Bu Newroz, "ateşkes" çağrıları ve karmaşık
politik manevralarla başladı. PKK'nın çağrısı genel
olarak gündemi belirleyici bir siyasi etki yaratırken,
iktidar odakları içinde de kararsızlıklar ve şaşkınlıklarla
örülü yeni gelişmeler yarattı. Bir yandan çok resmi
açıklamalarda -ki bu açıklamalar için İ. Sezgin kurban
seçilmişti- "bu durum bizi ilgilendirmez, gelip
pişmanlık yasasından yararlansınlar..." gibi laflar
edilirken, öte yandan şu bilinen "aile gazetecileri"

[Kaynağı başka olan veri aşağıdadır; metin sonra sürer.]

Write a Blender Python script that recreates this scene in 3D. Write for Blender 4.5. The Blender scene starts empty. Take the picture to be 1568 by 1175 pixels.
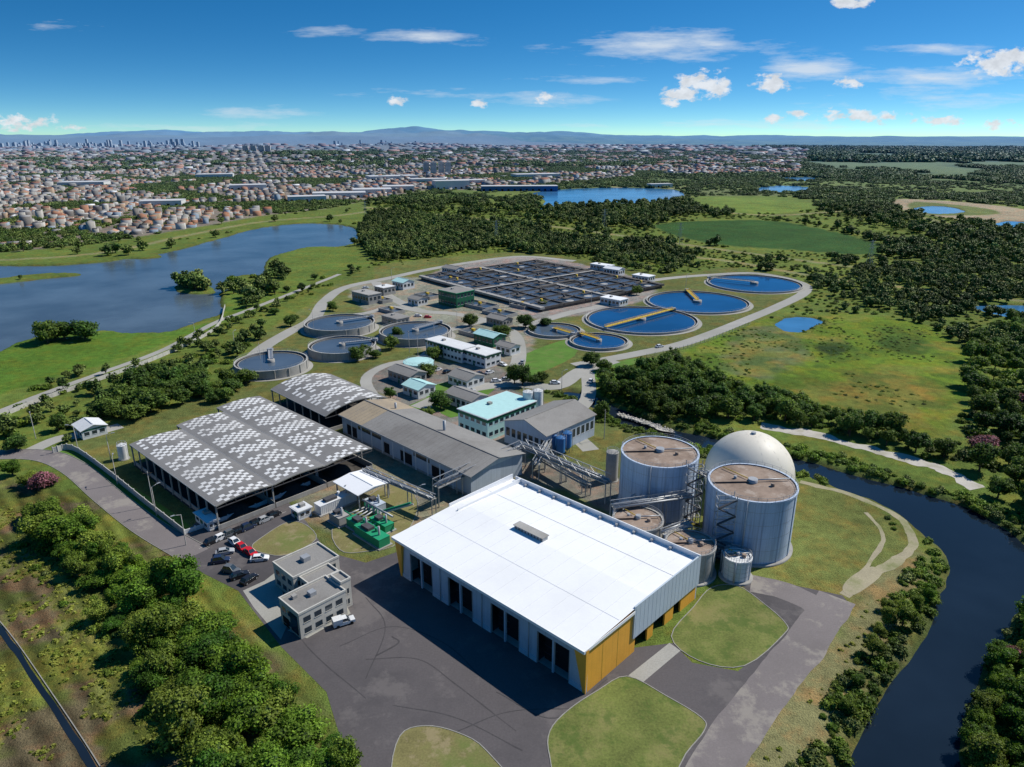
import bpy, bmesh, math, random
import numpy as np
from mathutils import Vector, Matrix
from mathutils.geometry import tessellate_polygon
random.seed(7); rng=np.random.default_rng(11)
S=bpy.context.scene
PITCH=math.radians(19.15); CH=100.0; F=1087.0
sp,cp=math.sin(PITCH),math.cos(PITCH)
# unprojects image pixels through the camera to metres on the ground plane (fixed constants)
def ray(u,v):
    x=(u-784)/F; y=(587.5-v)/F
    return x, cp+y*sp, -sp+y*cp
def G(u,v,h=0.0):
    x,y,z=ray(u,v); t=(CH-h)/(-z)
    return (x*t,y*t)
def GP(pts,h=0): return np.array([G(u,v,h) for u,v in pts])
GA=math.radians(-43.6)

# ---------------------------------------------------------------- noise
def vnoise(x,y,seed=0):
    xi=np.floor(x).astype(np.int64); yi=np.floor(y).astype(np.int64)
    fx=x-xi; fy=y-yi; fx=fx*fx*(3-2*fx); fy=fy*fy*(3-2*fy)
    def h(a,b):
        n=(a*374761393+b*668265263+seed*974711)&0xffffffff
        n=((n^(n>>13))*1274126177)&0xffffffff
        n=n^(n>>16)
        return (n&0xffff)/65535.0
    return (h(xi,yi)*(1-fx)+h(xi+1,yi)*fx)*(1-fy)+(h(xi,yi+1)*(1-fx)+h(xi+1,yi+1)*fx)*fy
def fbm(x,y,seed=0,o=4):
    s=0;a=.5
    for i in range(o):
        s=s+a*vnoise(x*2**i,y*2**i,seed+i*17); a*=.5
    return s/(1-.5**o)
def sstep(a,b,x):
    t=np.clip((x-a)/(b-a),0,1); return t*t*(3-2*t)
def smooth_closed(P,n=4):
    P=np.asarray(P,float); out=[]; N=len(P)
    for i in range(N):
        p0,p1,p2,p3=P[i-1],P[i],P[(i+1)%N],P[(i+2)%N]
        for k in range(n):
            t=k/n
            out.append(.5*((2*p1)+(-p0+p2)*t+(2*p0-5*p1+4*p2-p3)*t*t+(-p0+3*p1-3*p2+p3)*t**3))
    return np.array(out)
def smooth_open(P,n=5):
    P=np.asarray(P,float)
    Q=np.vstack([2*P[0]-P[1],P,2*P[-1]-P[-2]]); out=[]
    for i in range(1,len(Q)-2):
        p0,p1,p2,p3=Q[i-1],Q[i],Q[i+1],Q[i+2]
        for k in range(n):
            t=k/n
            out.append(.5*((2*p1)+(-p0+p2)*t+(2*p0-5*p1+4*p2-p3)*t*t+(-p0+3*p1-3*p2+p3)*t**3))
    out.append(P[-1]); return np.array(out)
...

ortadoğuda mekik dokuyor ve hatta Jandarma Genel Komutanı'nın
Irak'ta yaptığı görüşmeler sonradan açığa çıkıyordu.
Newroz, bu koşullar altında geldi ve son güne dek bir
belirsizlik bütün kesimlerde hakimdi. Abdullah Öcalan
dahil hiç kimse 21 Mart günü tam olarak ne olacağını
kestirebilmek durumunda değildi. Resmen tek taraflı
ateşkes ilan edildiği halde, TC'nin nasıl davranacağını,
ne türden provakasyonların gelişebileceğini bilebilmek
oldukça zordu. Genel olarak bu Newroz'un önceki yıldan
daha durgun ve sakin geçeceği düşünülüyordu gerçi ama
bunu tam bir kesinlikle söylemek mümkün değildi.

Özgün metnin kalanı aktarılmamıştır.